__Directions for this task__
Starting at the top of the listing, extract every line up to and including the one with "W.node_tree.nodes['Background'].inputs[1].default_value = 0.6". Pictures stay out of the copy.

-- START --

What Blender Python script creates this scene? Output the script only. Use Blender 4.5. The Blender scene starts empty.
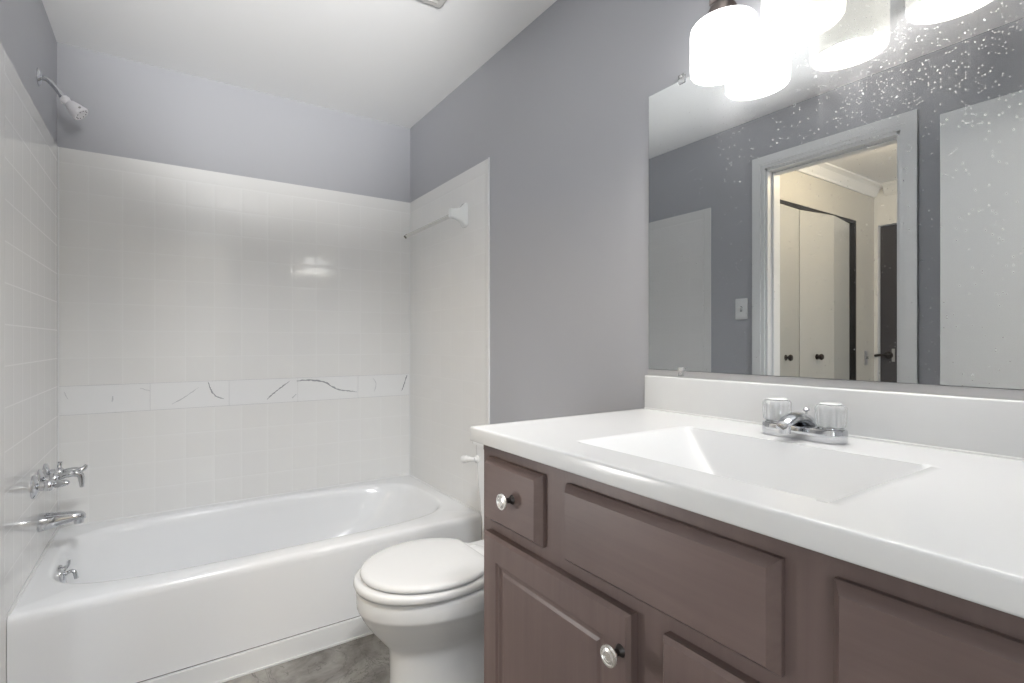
import bpy, bmesh, math, random
from mathutils import Vector, Matrix
C = bpy.context.scene.collection
S = bpy.context.scene
PI = math.pi
random.seed(7)

# ------------------------------------------------------------------ camera, world, lights, exposure
cam_d = bpy.data.cameras.new('camera'); cam = bpy.data.objects.new('camera', cam_d); C.objects.link(cam)
cam.location = (0, 0, 1.12); cam.rotation_euler = (PI/2, 0, -0.5898)
cam_d.sensor_width = 36; cam_d.lens = 36*518.2/1024; cam_d.shift_y = 0.0007; cam_d.clip_start = 0.01
S.camera = cam
S.view_settings.view_transform = 'Standard'; S.view_settings.look = 'None'
S.view_settings.gamma = 1; S.view_settings.use_curve_mapping = False
S.view_settings.exposure = 0.9
W = bpy.data.worlds.new('world'); S.world = W; W.use_nodes = True
W.node_tree.nodes['Background'].inputs[0].default_value = (0.75, 0.85, 1, 1)
W.node_tree.nodes['Background'].inputs[1].default_value = 0.6

def lamp(name, kind, loc, energy, color=(1,1,1), rot=(0,0,0), **kw):
    d = bpy.data.lights.new(name, kind); d.energy = energy; d.color = color
    for k, v in kw.items(): setattr(d, k, v)
    o = bpy.data.objects.new(name, d); C.objects.link(o); o.location = loc; o.rotation_euler = rot
    return o
BULB_E = 2.65; SHADE_E = 0.45
SHADES = [(1.083, 0.732), (1.055, 0.537), (1.083, 0.342)]
for x, y in SHADES:
    lamp('vanity_bulb', 'POINT', (x, y, 1.805), BULB_E, (1, .98, .955), shadow_soft_size=.035)
lamp('hall_dome_bulb', 'POINT', (-1.0, 1.05, 2.20), 14, (1, .80, .52), shadow_soft_size=.07)
# unseen spots added to light the room like flash heads, by the front doorway: two tipped up at the ceiling, one high up and tipped down at the tub, one low in the left doorway
lamp('bounce_fill', 'SPOT', (.12, .10, 1.62), 125, (1, .995, .985), (PI - 1.17, 0, -.12), spot_size=.88, spot_blend=1.0, shadow_soft_size=.10)
lamp('standin_flash', 'SPOT', (.25, .15, 2.24), 58, (.98, .99, 1), (.84, 0, -.06), spot_size=1.05, spot_blend=1.0, shadow_soft_size=.12)
lamp('bounce_fill', 'SPOT', (.45, .12, 1.50), 38, (1, .995, .985), (PI - .25, 0, -.12), spot_size=1.0, spot_blend=1.0, shadow_soft_size=.10)
_fd = Vector((.575 + .43, .74 - 1.50, .56 - .68)).to_track_quat('-Z', 'Y').to_euler()
lamp('standin_flash', 'SPOT', (-.43, 1.50, .68), 11, (1, .97, .95), tuple(_fd), spot_size=.74, spot_blend=.6, shadow_soft_size=.06)
lamp('bedroom_fill_bulb', 'POINT', (1.20, -1.1, 2.20), 38, (1, .95, .88), shadow_soft_size=.07)  # unseen lamp added as fill through the front doorway
lamp('daylight', 'AREA', (-1.2, -1.72, 1.35), 16, (.86, .93, 1), (PI/2, 0, 0), shape='RECTANGLE', size=1.1, size_y=1.2)

# ------------------------------------------------------------------ materials
def mat(name, base, rough=.5, metal=0, bump=None, **kw):
    m = bpy.data.materials.new(name); m.use_nodes = True
    nt = m.node_tree; b = nt.nodes['Principled BSDF']
    b.inputs['Base Color'].default_value = (*base, 1); b.inputs['Roughness'].default_value = rough
    b.inputs['Metallic'].default_value = metal
    for k, v in kw.items(): b.inputs[k].default_value = v
    if bump:
        sc, st, dist = bump
        tc = nt.nodes.new('ShaderNodeTexCoord'); n = nt.nodes.new('ShaderNodeTexNoise'); n.inputs['Scale'].default_value = sc
        n.inputs['Detail'].default_value = 4
        bp = nt.nodes.new('ShaderNodeBump'); bp.inputs['Strength'].default_value = st; bp.inputs['Distance'].default_value = dist
        nt.links.new(tc.outputs['Object'], n.inputs['Vector']); nt.links.new(n.outputs['Fac'], bp.inputs['Height'])
        nt.links.new(bp.outputs['Normal'], b.inputs['Normal'])
    return m
class NT:
    def __init__(s, m): s.t = m.node_tree; s.b = s.t.nodes['Principled BSDF']
    def n(s, k, **kw):
        o = s.t.nodes.new(k)
        for a, v in kw.items(): setattr(o, a, v)
        return o
    def put(s, v, sock):
        if isinstance(v, (int, float)): sock.default_value = v
        elif isinstance(v, tuple): sock.default_value = v
        else: s.t.links.new(v, sock)
    def math(s, op, a, b=0.0, c=0.0, clamp=False):
        o = s.n('ShaderNodeMath', operation=op, use_clamp=clamp)
        for i, v in enumerate((a, b, c)): s.put(v, o.inputs[i])
        return o.outputs[0]
    def mix(s, f, a, b):
        o = s.n('ShaderNodeMix', data_type='RGBA')
        s.put(f, o.inputs[0]); s.put(a, o.inputs[6]); s.put(b, o.inputs[7]); return o.outputs[2]
    def ramp(s, f, lo, hi):
        o = s.n('ShaderNodeMapRange'); s.put(f, o.inputs[0]); o.inputs[1].default_value = lo; o.inputs[2].default_value = hi
        o.interpolation_type = 'SMOOTHSTEP'; return o.outputs[0]
    def obj(s): return s.n('ShaderNodeTexCoord').outputs['Object']
    def sep(s, v):
        o = s.n('ShaderNodeSeparateXYZ'); s.put(v, o.inputs[0]); return o.outputs
    def noise(s, v, scale, detail=3, rough=.5, dist=0):
        o = s.n('ShaderNodeTexNoise'); s.put(v, o.inputs['Vector']); o.inputs['Scale'].default_value = scale
        o.inputs['Detail'].default_value = detail; o.inputs['Roughness'].default_value = rough
        o.inputs['Distortion'].default_value = dist; return o.outputs['Fac']
    def vmap(s, v, sc):
        o = s.n('ShaderNodeMapping'); s.put(v, o.inputs['Vector']); o.inputs['Scale'].default_value = sc; return o.outputs[0]
    def bump(s, h, st, d):
        o = s.n('ShaderNodeBump'); s.put(h, o.inputs['Height']); o.inputs['Strength'].default_value = st; o.inputs['Distance'].default_value = d
        s.t.links.new(o.outputs[0], s.b.inputs['Normal'])

PAINT = mat('lavender_grey_paint', (.445, .452, .482), .42, bump=(60, .12, .002))
CEIL = mat('ceiling_paint', (.87, .875, .88), .8, bump=(80, .1, .002))
HALLPAINT = mat('cream_hall_paint', (.62, .60, .55), .6)
TRIMW = mat('white_trim_paint', (.84, .85, .86), .35)
DOORW = mat('white_door_paint', (.82, .84, .855), .3)
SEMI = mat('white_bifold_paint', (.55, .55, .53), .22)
PORC = mat('white_porcelain', (.87, .88, .89), .07)
ENAM = mat('white_tub_enamel', (.87, .88, .895), .17)
PLAST = mat('white_seat_plastic', (.82, .825, .83), .22)
CULT = mat('white_cultured_marble', (.765, .775, .785), .22)
CHROME = mat('chrome', (.62, .63, .65), .07, 1)
NICKEL = mat('brushed_nickel', (.30, .26, .245), .28, 1)
SILVER = mat('silver_knob_face', (.80, .79, .77), .25, .85)
DARKM = mat('dark_knob_stem', (.04, .035, .033), .35, .6)
BRONZE = mat('bronze_hardware', (.03, .022, .02), .35, .5)
ALU = mat('aluminium_channel', (.50, .50, .51), .35, .3)
CERAM = mat('glazed_ceramic', (.90, .92, .92), .10)
BARM = mat('translucent_white_bar', (.72, .72, .70), .25)
CAULK = mat('white_caulk', (.78, .79, .79), .4)
BLACK = mat('black_gap', (.02, .02, .02), .6)
DARKDOOR = mat('dark_grey_door_paint', (.055, .052, .06), .35)
CARPET = mat('beige_carpet', (.42, .38, .32), .95, bump=(300, .5, .004))
VENTM = mat('off_white_vent_plastic', (.74, .73, .70), .5)
VEIN = mat('grey_marble_vein', (.36, .37, .39), .15)
VEINF = mat('faint_marble_vein', (.60, .61, .63), .15)
ACRYL = mat('clear_acrylic', (.95, .96, .97), .10, **{'Transmission Weight': .72, 'IOR': 1.49})
RED = mat('red_index_button', (.5, .05, .04), .3)

def shade_mat(name, col, e):
    m = mat(name, (.55, .54, .51), .3)
    t = NT(m)
    t.b.inputs['Emission Color'].default_value = (*col, 1)
    t.b.inputs['Emission Strength'].default_value = e
    return m
SHADE_W = shade_mat('frosted_shade_warm', (1, .955, .87), SHADE_E); SHADE_C = shade_mat('frosted_shade_bright', (1, .99, .97), 3.4)
BULBM = mat('bulb_glass', (.9, .9, .9), .3); BULBM.node_tree.nodes['Principled BSDF'].inputs['Emission Color'].default_value = (1, .95, .88, 1)
BULBM.node_tree.nodes['Principled BSDF'].inputs['Emission Strength'].default_value = 6
DOME = mat('dome_glass', (.9, .85, .75), .3); DOME.node_tree.nodes['Principled BSDF'].inputs['Emission Color'].default_value = (1, .85, .6, 1)
DOME.node_tree.nodes['Principled BSDF'].inputs['Emission Strength'].default_value = 2
OUTSIDE = None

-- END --

__Solution__
What Blender Python script creates this scene? Output the script only. Use Blender 4.5. The Blender scene starts empty.
import bpy, bmesh, math, random
from mathutils import Vector, Matrix
C = bpy.context.scene.collection
S = bpy.context.scene
PI = math.pi
random.seed(7)

# ------------------------------------------------------------------ camera, world, lights, exposure
cam_d = bpy.data.cameras.new('camera'); cam = bpy.data.objects.new('camera', cam_d); C.objects.link(cam)
cam.location = (0, 0, 1.12); cam.rotation_euler = (PI/2, 0, -0.5898)
cam_d.sensor_width = 36; cam_d.lens = 36*518.2/1024; cam_d.shift_y = 0.0007; cam_d.clip_start = 0.01
S.camera = cam
S.view_settings.view_transform = 'Standard'; S.view_settings.look = 'None'
S.view_settings.gamma = 1; S.view_settings.use_curve_mapping = False
S.view_settings.exposure = 0.9
W = bpy.data.worlds.new('world'); S.world = W; W.use_nodes = True
W.node_tree.nodes['Background'].inputs[0].default_value = (0.75, 0.85, 1, 1)
W.node_tree.nodes['Background'].inputs[1].default_value = 0.6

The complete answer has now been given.